Anita Włodarczyk nie zdobyła medalu. Organizatorzy igrzysk docenili ją inaczej
Anita Włodarczyk na igrzyska olimpijskie w Paryżu w tym roku nie jechała wyjątkowo w roli wielkiej faworytki konkursu rzutem młotem, co dla naszej legendarnej młociarki normą nie jest. Ostatecznie Polka zajęła w konkursie olimpijskim czwarte miejsce. Organizatorzy naszą mistrzynię wyróżnili w inny sposób. Na portalu X opublikowano post poświęcony specjalnie Polce.

Anita Włodarczyk już na zawsze pozostanie jedną z najlepszych lekkoatletek nie tylko w polskiej historii sportu, ale także światowej.
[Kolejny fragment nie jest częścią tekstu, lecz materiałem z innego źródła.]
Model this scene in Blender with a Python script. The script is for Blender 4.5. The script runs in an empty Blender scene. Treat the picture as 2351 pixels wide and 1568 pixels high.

Polka całkowicie zdominowała rywalizację w swojej konkurencji na dziewięć kolejnych lat, nie dając rywalkom absolutnie żadnych szans.
Swoją wielką formę potwierdzała regularnie na najważniejszej sportowej imprezie świata, a więc igrzyskach olimpijskich. Dominacja rozpoczęła się od igrzysk olimpijskich w Londynie, gdy Polka pierwszy raz w całej swojej karierze sięgnęła po olimpijskie złoto. Zakończyła podczas rywalizacji na stadionie w Tokio.
Najbardziej niesamowita kariera olimpijska. Anita Włodarczyk pożegnana
Na igrzyska olimpijskie w Paryżu nasza gwiazda pierwszy raz od bardzo dawna nie jechała w roli wielkiej faworytki do złota, a i mówienie o medalu było dość niebezpieczne, bo najlepszy wynik w sezonie daleki był od czołówki. Mimo tego Włodarczyk i tak była w stanie o medal powalczyć. Polka zajęła czwarte miejsce ze stratą... czterech centymetrów do brązowego medalu.
Kibice bardzo docenili walkę naszej gwiazdy, a słowa uznania dla Polki złożył na portalu X profil European Atheltics. Prowadzący to konto nazwali karierę naszej trzykrotnej mistrzyni olimpijskiej "najbardziej niesamowitą karierą olimpijską", wymieniając osiągnięcia Polki.
Co ważne, Anita Włodarczyk swojej sportowej kariery jeszcze nie kończy. Polka zapowiedziała, że kibice będą mogli dalej oglądać jej występy w przyszłym sezonie.